start Supplied data
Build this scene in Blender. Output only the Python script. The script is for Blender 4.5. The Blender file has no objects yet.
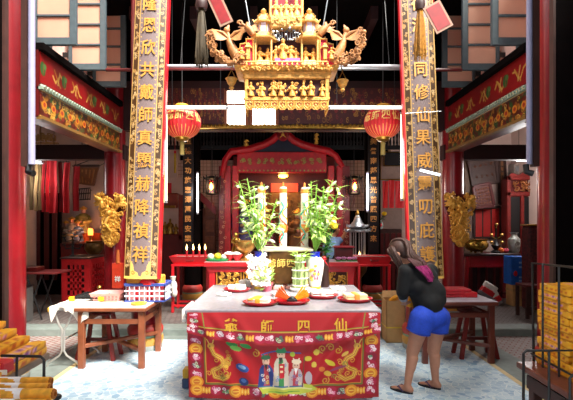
import bpy, math, random
import numpy as np
from mathutils import Vector, Matrix, Euler

SC = bpy.context.scene
COL = SC.collection
PI = math.pi

# ---------------------------------------------------------------- camera
CAM_H, FPX = 1.6, 450.0
cd = bpy.data.cameras.new('camera')
cam = bpy.data.objects.new('camera', cd); COL.objects.link(cam)
cam.location = (0, 0, CAM_H); cam.rotation_euler = (PI/2, 0, 0)
cd.sensor_width = 36.0; cd.lens = FPX/573*36.0
cd.shift_x = 2.5/573; cd.shift_y = 22/573
cd.clip_start = 0.05; cd.clip_end = 200
SC.camera = cam
# ---------------------------------------------------------------- world, exposure, daylight
w = bpy.data.worlds.new('world'); SC.world = w; w.use_nodes = True
bg = w.node_tree.nodes['Background']
bg.inputs[0].default_value = (0.75, 0.85, 1.0, 1); bg.inputs[1].default_value = 0.12
SC.view_settings.view_transform = 'Standard'; SC.view_settings.look = 'None'
SC.view_settings.gamma = 1.0; SC.view_settings.exposure = 0.5
def area(name, loc, size, power, color, rot=(0, 0, 0)):
    l = bpy.data.lights.new(name, 'AREA'); l.shape = 'RECTANGLE'; l.size, l.size_y = size
    l.energy = power; l.color = color
    o = bpy.data.objects.new(name, l); COL.objects.link(o); o.location = loc; o.rotation_euler = rot
    return o
# daylight of the open roof over the courtyard
area('skylight_opening', (-0.1, 4.3, 5.9), (3.4, 3.0), 130, (1.0, 0.985, 0.95))
# daylight of the street door behind the photographer
area('street_door_daylight', (0, -1.6, 2.2), (4.0, 3.0), 50, (0.95, 0.97, 1.0), (PI/2, 0, 0))
sun = bpy.data.lights.new('sun', 'SUN'); sun.energy = 11.5; sun.angle = math.radians(26); sun.color = (1, 0.96, 0.88)
so = bpy.data.objects.new('sun', sun); COL.objects.link(so)
so.rotation_euler = Vector((-0.50, 0.60, -1.0)).to_track_quat('-Z', 'Y').to_euler()
SC.cycles.use_denoising = True
SC.cycles.max_bounces = 8

# ---------------------------------------------------------------- helpers
def X(px, d): return (px-284.0)*d/FPX
def Z(py, d): return CAM_H-(py-222.0)*d/FPX
def P(px, py, d): return Vector((X(px, d), d, Z(py, d)))

def lin(c):
    if isinstance(c, str):
        c = c.lstrip('#'); c = [int(c[i:i+2], 16)/255 for i in (0, 2, 4)]
    return tuple((x/12.92 if x <= 0.04045 else ((x+0.055)/1.055)**2.4) for x in c[:3])

MATS = {}
def mat(name, color, rough=0.5, metal=0.0, var=0.12, scale=14.0, bump=0.0, bscale=None, coat=0.0, trans=0.0, sheen=0.0):
    if name in MATS: return MATS[name]
    m = bpy.data.materials.new(name); m.use_nodes = True; MATS[name] = m
    nt = m.node_tree; b = nt.nodes['Principled BSDF']
    c = lin(color)
    b.inputs['Roughness'].default_value = rough; b.inputs['Metallic'].default_value = metal
    if coat: b.inputs['Coat Weight'].default_value = coat; b.inputs['Coat Roughness'].default_value = 0.12
    if trans: b.inputs['Transmission Weight'].default_value = trans
    if sheen: b.inputs['Sheen Weight'].default_value = sheen
    tc = nt.nodes.new('ShaderNodeTexCoord')
    n = nt.nodes.new('ShaderNodeTexNoise'); n.inputs['Scale'].default_value = scale; n.inputs['Detail'].default_value = 4
    nt.links.new(tc.outputs['Object'], n.inputs['Vector'])
    r = nt.nodes.new('ShaderNodeValToRGB')
    r.color_ramp.elements[0].position = 0.3; r.color_ramp.elements[1].position = 0.7
    r.color_ramp.elements[0].color = (*[x*(1-var) for x in c], 1)
    r.color_ramp.elements[1].color = (*[min(1, x*(1+var)) for x in c], 1)
    nt.links.new(n.outputs['Fac'], r.inputs['Fac']); nt.links.new(r.outputs['Color'], b.inputs['Base Color'])
    if bump:
        n2 = nt.nodes.new('ShaderNodeTexNoise'); n2.inputs['Scale'].default_value = bscale or scale*3; n2.inputs['Detail'].default_value = 3
        nt.links.new(tc.outputs['Object'], n2.inputs['Vector'])
        bp = nt.nodes.new('ShaderNodeBump'); bp.inputs['Strength'].default_value = bump; bp.inputs['Distance'].default_value = 0.01
        nt.links.new(n2.outputs['Fac'], bp.inputs['Height']); nt.links.new(bp.outputs['Normal'], b.inputs['Normal'])
    return m
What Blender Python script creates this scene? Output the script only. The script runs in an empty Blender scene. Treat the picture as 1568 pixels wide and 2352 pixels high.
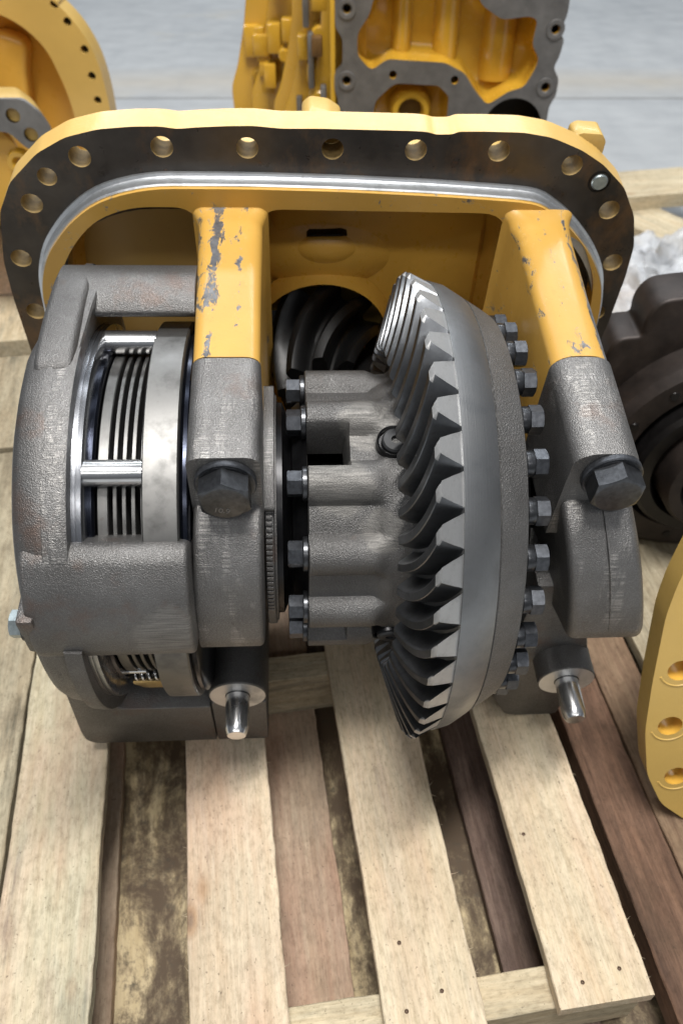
import bpy, bmesh, math, random
from mathutils import Vector, Matrix, noise
from mathutils.geometry import tessellate_polygon
random.seed(7)
R = math.radians
sc = bpy.context.scene
COL = sc.collection

# ------------------------------------------------------------------ camera, world, lamps, exposure
cam = bpy.data.cameras.new('camera')
cam.sensor_fit = 'VERTICAL'; cam.sensor_height = 36; cam.sensor_width = 24
cam.lens = 1900 / 2352 * 36
cam.clip_start = 0.02; cam.clip_end = 200
cam.dof.use_dof = True; cam.dof.focus_distance = 0.72; cam.dof.aperture_fstop = 6.5
cob = bpy.data.objects.new('camera', cam); COL.objects.link(cob)
cob.location = (0, 0, .934); cob.rotation_euler = (R(90 - 44), 0, 0)
sc.camera = cob

w = bpy.data.worlds.new('World'); sc.world = w; w.use_nodes = True
nt = w.node_tree
bg = nt.nodes['Background']
tc = nt.nodes.new('ShaderNodeTexCoord'); sep = nt.nodes.new('ShaderNodeSeparateXYZ')
mr = nt.nodes.new('ShaderNodeMapRange'); cr = nt.nodes.new('ShaderNodeValToRGB')
nt.links.new(tc.outputs['Generated'], sep.inputs[0]); nt.links.new(sep.outputs['Z'], mr.inputs[0])
mr.inputs[1].default_value = -1; mr.inputs[2].default_value = 1
nt.links.new(mr.outputs[0], cr.inputs[0])
cr.color_ramp.elements[0].color = (.05, .05, .05, 1); cr.color_ramp.elements[0].position = .3
cr.color_ramp.elements[1].color = (.42, .46, .52, 1); cr.color_ramp.elements[1].position = .85
el = cr.color_ramp.elements.new(.52); el.color = (.10, .11, .125, 1)
nt.links.new(cr.outputs[0], bg.inputs[0]); bg.inputs[1].default_value = .6

def area(name, loc, target, sx, sy, power, color):
    l = bpy.data.lights.new(name, 'AREA'); l.shape = 'RECTANGLE'; l.size = sx; l.size_y = sy
    l.energy = power; l.color = color
    o = bpy.data.objects.new(name, l); COL.objects.link(o); o.location = loc
    d = Vector(target) - Vector(loc); o.rotation_euler = d.to_track_quat('-Z', 'Y').to_euler()
    return o
area('ceiling_strip_lamp', (.15, .02, 4.6), (.05, .12, 0), 2.2, .36, 330, (1, .975, .94))
area('ceiling_strip_lamp', (0, 2.6, 4.7), (0, 2.2, 0), 7, .45, 60, (.95, .975, 1))
area('ceiling_strip_lamp', (0, 6.0, 4.8), (0, 5.0, 0), 7, .45, 260, (.92, .965, 1))
area('ceiling_strip_lamp', (0, -3.4, 4.7), (0, -2.6, 0), 7, .45, 115, (1, .975, .94))
sc.view_settings.view_transform = 'Standard'; sc.view_settings.look = 'None'
sc.view_settings.exposure = -0.14; sc.view_settings.gamma = 1

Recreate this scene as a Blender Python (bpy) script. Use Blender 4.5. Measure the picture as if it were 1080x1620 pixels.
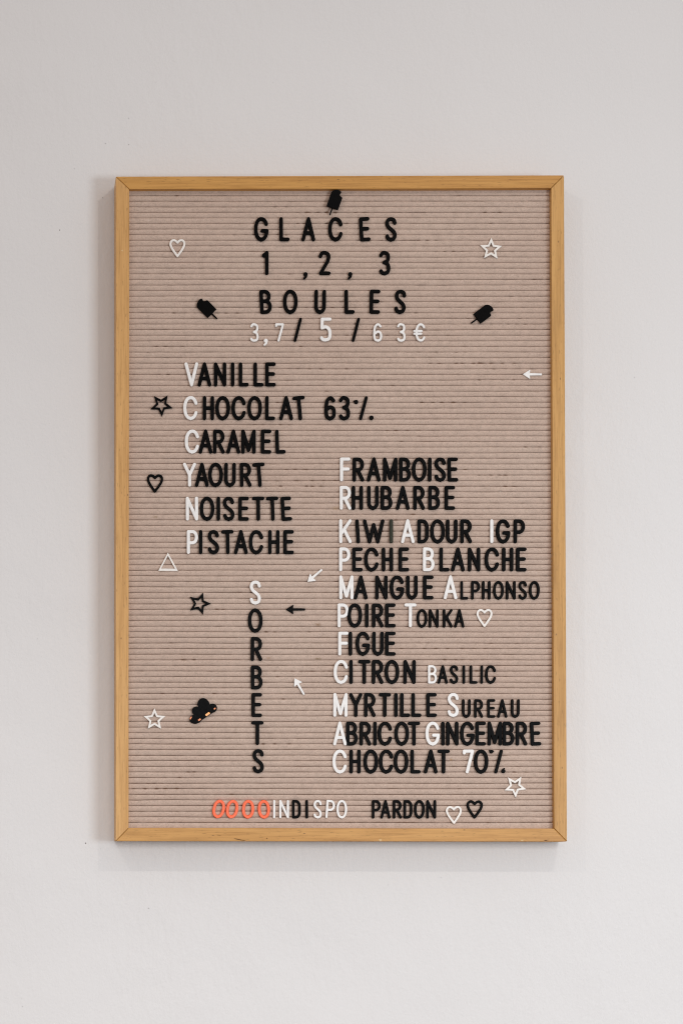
end Supplied data
▶ [Goal of the exercise]: Leave out the pictures and print every line of the data exactly.

▶ [Task response]:
Build this scene in Blender. Output only the Python script. The script is for Blender 4.5. The Blender file has no objects yet.
import bpy, math, random
import numpy as np
from mathutils import Vector, Matrix, Euler

SC = bpy.context.scene
COL = SC.collection
PI = math.pi

# ---------------------------------------------------------------- camera
CAM_H, FPX = 1.6, 450.0
cd = bpy.data.cameras.new('camera')
cam = bpy.data.objects.new('camera', cd); COL.objects.link(cam)
cam.location = (0, 0, CAM_H); cam.rotation_euler = (PI/2, 0, 0)
cd.sensor_width = 36.0; cd.lens = FPX/573*36.0
cd.shift_x = 2.5/573; cd.shift_y = 22/573
cd.clip_start = 0.05; cd.clip_end = 200
SC.camera = cam
# ---------------------------------------------------------------- world, exposure, daylight
w = bpy.data.worlds.new('world'); SC.world = w; w.use_nodes = True
bg = w.node_tree.nodes['Background']
bg.inputs[0].default_value = (0.75, 0.85, 1.0, 1); bg.inputs[1].default_value = 0.12
SC.view_settings.view_transform = 'Standard'; SC.view_settings.look = 'None'
SC.view_settings.gamma = 1.0; SC.view_settings.exposure = 0.5
def area(name, loc, size, power, color, rot=(0, 0, 0)):
    l = bpy.data.lights.new(name, 'AREA'); l.shape = 'RECTANGLE'; l.size, l.size_y = size
    l.energy = power; l.color = color
    o = bpy.data.objects.new(name, l); COL.objects.link(o); o.location = loc; o.rotation_euler = rot
    return o
# daylight of the open roof over the courtyard
area('skylight_opening', (-0.1, 4.3, 5.9), (3.4, 3.0), 130, (1.0, 0.985, 0.95))
# daylight of the street door behind the photographer
area('street_door_daylight', (0, -1.6, 2.2), (4.0, 3.0), 50, (0.95, 0.97, 1.0), (PI/2, 0, 0))
sun = bpy.data.lights.new('sun', 'SUN'); sun.energy = 11.5; sun.angle = math.radians(26); sun.color = (1, 0.96, 0.88)
so = bpy.data.objects.new('sun', sun); COL.objects.link(so)
so.rotation_euler = Vector((-0.50, 0.60, -1.0)).to_track_quat('-Z', 'Y').to_euler()
SC.cycles.use_denoising = True
SC.cycles.max_bounces = 8

# ---------------------------------------------------------------- helpers
def X(px, d): return (px-284.0)*d/FPX
def Z(py, d): return CAM_H-(py-222.0)*d/FPX
def P(px, py, d): return Vector((X(px, d), d, Z(py, d)))

def lin(c):
    if isinstance(c, str):
        c = c.lstrip('#'); c = [int(c[i:i+2], 16)/255 for i in (0, 2, 4)]
    return tuple((x/12.92 if x <= 0.04045 else ((x+0.055)/1.055)**2.4) for x in c[:3])

MATS = {}
def mat(name, color, rough=0.5, metal=0.0, var=0.12, scale=14.0, bump=0.0, bscale=None, coat=0.0, trans=0.0, sheen=0.0):
    if name in MATS: return MATS[name]
    m = bpy.data.materials.new(name); m.use_nodes = True; MATS[name] = m
    nt = m.node_tree; b = nt.nodes['Principled BSDF']
    c = lin(color)
    b.inputs['Roughness'].default_value = rough; b.inputs['Metallic'].default_value = metal
    if coat: b.inputs['Coat Weight'].default_value = coat; b.inputs['Coat Roughness'].default_value = 0.12
    if trans: b.inputs['Transmission Weight'].default_value = trans
    if sheen: b.inputs['Sheen Weight'].default_value = sheen
    tc = nt.nodes.new('ShaderNodeTexCoord')
    n = nt.nodes.new('ShaderNodeTexNoise'); n.inputs['Scale'].default_value = scale; n.inputs['Detail'].default_value = 4
    nt.links.new(tc.outputs['Object'], n.inputs['Vector'])
    r = nt.nodes.new('ShaderNodeValToRGB')
    r.color_ramp.elements[0].position = 0.3; r.color_ramp.elements[1].position = 0.7
    r.color_ramp.elements[0].color = (*[x*(1-var) for x in c], 1)
    r.color_ramp.elements[1].color = (*[min(1, x*(1+var)) for x in c], 1)
    nt.links.new(n.outputs['Fac'], r.inputs['Fac']); nt.links.new(r.outputs['Color'], b.inputs['Base Color'])
    if bump:
        n2 = nt.nodes.new('ShaderNodeTexNoise'); n2.inputs['Scale'].default_value = bscale or scale*3; n2.inputs['Detail'].default_value = 3
        nt.links.new(tc.outputs['Object'], n2.inputs['Vector'])
        bp = nt.nodes.new('ShaderNodeBump'); bp.inputs['Strength'].default_value = bump; bp.inputs['Distance'].default_value = 0.01
        nt.links.new(n2.outputs['Fac'], bp.inputs['Height']); nt.links.new(bp.outputs['Normal'], b.inputs['Normal'])
    return m
What Blender Python script creates this scene? Output the script only. The script runs in an empty Blender scene. Treat the picture as 1568 pixels wide and 2352 pixels high.
import bpy, bmesh, math, random
from mathutils import Vector, Matrix, noise
from mathutils.geometry import tessellate_polygon
random.seed(7)
R = math.radians
sc = bpy.context.scene
COL = sc.collection

# ------------------------------------------------------------------ camera, world, lamps, exposure
cam = bpy.data.cameras.new('camera')
cam.sensor_fit = 'VERTICAL'; cam.sensor_height = 36; cam.sensor_width = 24
cam.lens = 1900 / 2352 * 36
cam.clip_start = 0.02; cam.clip_end = 200
cam.dof.use_dof = True; cam.dof.focus_distance = 0.72; cam.dof.aperture_fstop = 6.5
cob = bpy.data.objects.new('camera', cam); COL.objects.link(cob)
cob.location = (0, 0, .934); cob.rotation_euler = (R(90 - 44), 0, 0)
sc.camera = cob

w = bpy.data.worlds.new('World'); sc.world = w; w.use_nodes = True
nt = w.node_tree
bg = nt.nodes['Background']
tc = nt.nodes.new('ShaderNodeTexCoord'); sep = nt.nodes.new('ShaderNodeSeparateXYZ')
mr = nt.nodes.new('ShaderNodeMapRange'); cr = nt.nodes.new('ShaderNodeValToRGB')
nt.links.new(tc.outputs['Generated'], sep.inputs[0]); nt.links.new(sep.outputs['Z'], mr.inputs[0])
mr.inputs[1].default_value = -1; mr.inputs[2].default_value = 1
nt.links.new(mr.outputs[0], cr.inputs[0])
cr.color_ramp.elements[0].color = (.05, .05, .05, 1); cr.color_ramp.elements[0].position = .3
cr.color_ramp.elements[1].color = (.42, .46, .52, 1); cr.color_ramp.elements[1].position = .85
el = cr.color_ramp.elements.new(.52); el.color = (.10, .11, .125, 1)
nt.links.new(cr.outputs[0], bg.inputs[0]); bg.inputs[1].default_value = .6

def area(name, loc, target, sx, sy, power, color):
    l = bpy.data.lights.new(name, 'AREA'); l.shape = 'RECTANGLE'; l.size = sx; l.size_y = sy
    l.energy = power; l.color = color
    o = bpy.data.objects.new(name, l); COL.objects.link(o); o.location = loc
    d = Vector(target) - Vector(loc); o.rotation_euler = d.to_track_quat('-Z', 'Y').to_euler()
    return o
area('ceiling_strip_lamp', (.15, .02, 4.6), (.05, .12, 0), 2.2, .36, 330, (1, .975, .94))
area('ceiling_strip_lamp', (0, 2.6, 4.7), (0, 2.2, 0), 7, .45, 60, (.95, .975, 1))
area('ceiling_strip_lamp', (0, 6.0, 4.8), (0, 5.0, 0), 7, .45, 260, (.92, .965, 1))
area('ceiling_strip_lamp', (0, -3.4, 4.7), (0, -2.6, 0), 7, .45, 115, (1, .975, .94))
sc.view_settings.view_transform = 'Standard'; sc.view_settings.look = 'None'
sc.view_settings.exposure = -0.14; sc.view_settings.gamma = 1

Recreate this scene as a Blender Python (bpy) script. Use Blender 4.5. Measure the picture as if it were 1080x1620 pixels.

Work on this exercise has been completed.